For the US, tariffs are, in effect, FX intervention with the benefit of financing the budget deficit. Tariffs alone are, nevertheless, insufficient to drive the reshoring activity Trump wants to see. Untying this Gordian knot of needing foreign inflows to finance the budget deficit, but at yields that allow the US economy to keep growing, while also keeping the dollar stable enough to sustain those inflows, is no easy task. The problem with the US unwinding all of this unilaterally is the size of the US budget deficit and, more to the point, outstanding US Treasury debt. In other words, against this backdrop how to weaken the dollar without raising interest rates or, in turn, increasing financing instability.

One solution, as proposed by Miran’s paper (citing old friend of Alphaville Zoltan Pozsar), is to issue “special century bonds” to forex reserve managers, as a way of refinancing outstanding debt. These bonds would presumably also carry relatively low coupons.

Blitz puts it in a slightly different light: Instead of simply proving its state capacity and taxing its population, the US seems to want to use different tools (its global security umbrella) to force its creditors to extend the maturity of the debt they hold.

He calls it a “classic cram down”. With our emphasis this time:

Cue the “Mar-a-Lago accords” – a classic cram down. This is right up Trump’s alley of experience, what to do when firms become too leveraged to generate the cash flow needed to repay the debt and run the business. One could argue the US is in this position… The cram down solution is to force debt holders to recognize they own equity disguised as debt and make them swap their holdings for debt with new terms (much longer maturity, for example) or take in equity, meaning giving up their standing in the stack of creditors in the event of liquidation. The US is not going bankrupt, and it could tax itself enough to run a balanced budget by raising taxes, but chooses not to, believing instead that lower taxes generate the growth to pay for forward obligations. History has proven otherwise.

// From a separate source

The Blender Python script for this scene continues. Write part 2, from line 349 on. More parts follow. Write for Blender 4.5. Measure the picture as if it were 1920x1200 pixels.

Debtor-on-creditor violence in sovereign debt markets?! This is classic Alphaville stuff. Very exciting.

Blitz is sceptical about the success of this effort, however. Why would a creditor accept a special century bond? It also raises a risk of the US’s security sphere becoming a one-member club:

The biggest debt holders are outside the US sphere of influence (China), and Trump is pushing out those that are on the inside and hold a lot of US debt (Japan, Germany).

In addition, some nations, such as Japan, need US yields to finance their pension obligations – they have no incentive to trade out into long term paper.

Either everyone choses to be on the inside, make the US defence commitment unworkable and eliminating the trade surplus other nations depend upon — or everyone choses to be on the outside willing to trade out of holding US paper and accept higher tariffs, leaving the US in a much worse position.

So he proposes an alternative: The US could simply do this type of swap at home, and have the Fed trade out its portfolio for non-marketable zero-coupon bonds. With our emphasis:

In the immediate moment, 15% of US debt could become zero-coupon, a sizable reduction of debt servicing costs. Treasury would then have to pay the banks, through the Fed, the interest on reserves, which they are effectively doing now anyway because the Fed is running at a loss. Monetary policy then becomes managing the outstanding supply of marketable UST using IORB as the lever. This could be long-term preferable, because it eventually means management of the economy goes to where it belongs, the fiscal side.

It’s a quick win and a steep reduction of US debt servicing costs . . . though it’s also unclear that it would achieve the stated goal of restructuring the global trading system.